Addressing the cracks at the gusset plate / rail weld connections

It was suspected that the cause of these cracks was due to the peeling of the rail, and it further raised the question as to why the gussets were there in the first place. It was suspected that they were originally added as positioners to get the existing rail in place with the horizontal plate for welding. The weld between the horizontal plate and the rail is the most important connectivity.

A strategy was required to address the cracking problem, which gives rise to uncontrolled corrosion if left unattended. As such two options were suggested and analysed for.

Option 1 involved trimming back the gusset plates to the dimensions indicated by Whittaker Engineering and to re-weld at the joints with the old rail. Option 2 was to cut through the existing, vertical weld from the top of the gusset plates to the mouse hole and to redress the weld between the gusset and rail. This would remove all connectivity between the gusset plates and the old rail.
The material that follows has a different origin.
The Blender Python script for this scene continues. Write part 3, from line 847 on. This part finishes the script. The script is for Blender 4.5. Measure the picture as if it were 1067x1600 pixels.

Both options were analysed using FEA and from the results it was recommended that the existing vertical welds between the gusset plates and the old rail be cut through and the exposed materials be treated for corrosion protection.

FEA design benefit

IDAC was able to carry out many design iterations using FEA in order to establish the repair strategy for the gryphon turret rail. Whittaker Engineering, having worked closely with IDAC, was able to present the recommendations to their client with confidence having gained an insight into the behaviour of the turret rail and adjacent components under various loading situations.

Ken Whittaker, the proprietor of Whittaker Engineering, commented on the results of the study. “We rely on IDAC to produce practical and robust engineering solutions when our designs go beyond the realms of hand calculations. They produce an excellent finished engineering package which gives credibility to our designs and products. Whittaker Engineering have been working with IDAC for many years and they are a pleasure to work with.”